-------- Provided data

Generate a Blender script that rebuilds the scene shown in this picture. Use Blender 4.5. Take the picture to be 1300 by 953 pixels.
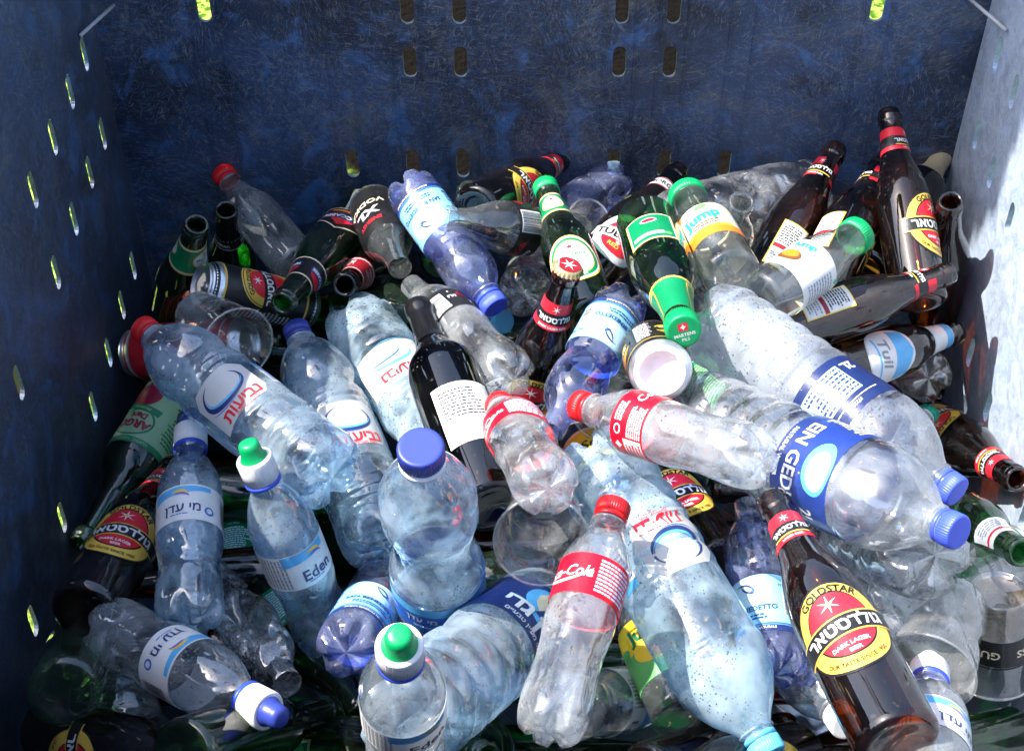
import bpy, bmesh, math, random
import numpy as np
R = math.radians
for o in list(bpy.data.objects): bpy.data.objects.remove(o)
scene = bpy.context.scene
COL = scene.collection

# ------------------------------------------------------------ camera, sky, sun, exposure
cam_d = bpy.data.cameras.new('camera'); cam = bpy.data.objects.new('camera', cam_d); COL.objects.link(cam)
cam.location = (0, 0, 1.7); cam.rotation_euler = (R(90 - 43.5), 0, 0)
cam_d.sensor_width = 36; cam_d.lens = 36 * 1897 / 1300; cam_d.shift_y = -45 / 1300
cam_d.clip_start = .05; cam_d.clip_end = 500
scene.camera = cam
SUN_EL = R(56); TO_SUN = (-0.995, 0.06)          # the sun stands to the left, a little behind the box
world = bpy.data.worlds.new('World'); scene.world = world; world.use_nodes = True
wn = world.node_tree.nodes; wl = world.node_tree.links
sky = wn.new('ShaderNodeTexSky'); sky.sky_type = 'NISHITA'; sky.sun_disc = False
sky.sun_elevation = SUN_EL; sky.sun_rotation = math.atan2(TO_SUN[0], TO_SUN[1]) ; sky.dust_density = 2.0; sky.air_density = 1.0
wl.new(sky.outputs[0], wn['Background'].inputs[0]); wn['Background'].inputs[1].default_value = .15
sun_d = bpy.data.lights.new('sun', 'SUN'); sun_d.energy = 4.2; sun_d.angle = R(.5); sun_d.color = (1, .96, .9)
sun = bpy.data.objects.new('sun', sun_d); COL.objects.link(sun)
from mathutils import Vector, Matrix
from mathutils.geometry import tessellate_polygon
sd = Vector((TO_SUN[0] * math.cos(SUN_EL), TO_SUN[1] * math.cos(SUN_EL), math.sin(SUN_EL))).normalized()
sun.rotation_euler = sd.to_track_quat('Z', 'Y').to_euler()
vs = scene.view_settings; vs.view_transform = 'Standard'; vs.look = 'None'; vs.gamma = 1; vs.use_curve_mapping = False
vs.exposure = 1.75
cy = scene.cycles
cy.max_bounces = 14; cy.transparent_max_bounces = 26; cy.glossy_bounces = 4; cy.diffuse_bounces = 3; cy.transmission_bounces = 8
cy.use_adaptive_sampling = True; cy.adaptive_threshold = .03
cy.sample_clamp_indirect = 6; cy.caustics_reflective = False; cy.caustics_refractive = False

# ------------------------------------------------------------ materials
MATS = {}
def nmat(name):
    m = bpy.data.materials.new(name); m.use_nodes = True; m.node_tree.nodes.clear()
    return m, m.node_tree.nodes, m.node_tree.links
def N(n, t, **k):
    x = n.new(t)
    for a, b in k.items(): setattr(x, a, b)
    return x
def mth(n, l, op, a, b=None, c=None, clamp=False):
    x = n.new('ShaderNodeMath'); x.operation = op; x.use_clamp = clamp
    for i, v in enumerate((a, b, c)):
        if v is None: continue
        if isinstance(v, (int, float)): x.inputs[i].default_value = v
        else: l.new(v, x.inputs[i])
    return x.outputs[0]
def ramp(n, l, src, a, b):
    x = n.new('ShaderNodeMapRange'); x.interpolation_type = 'SMOOTHSTEP'
    l.new(src, x.inputs[0]); x.inputs[1].default_value = a; x.inputs[2].default_value = b
    return x.outputs[0]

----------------

_Short exercise_: Leave the pictures out and please restate exactly the lines running from the start of the material through the one with "COL = scene.collection".

_Response for this exercise_:
Generate a Blender script that rebuilds the scene shown in this picture. Use Blender 4.5. Take the picture to be 1300 by 953 pixels.
import bpy, bmesh, math, random
import numpy as np
R = math.radians
for o in list(bpy.data.objects): bpy.data.objects.remove(o)
scene = bpy.context.scene
COL = scene.collection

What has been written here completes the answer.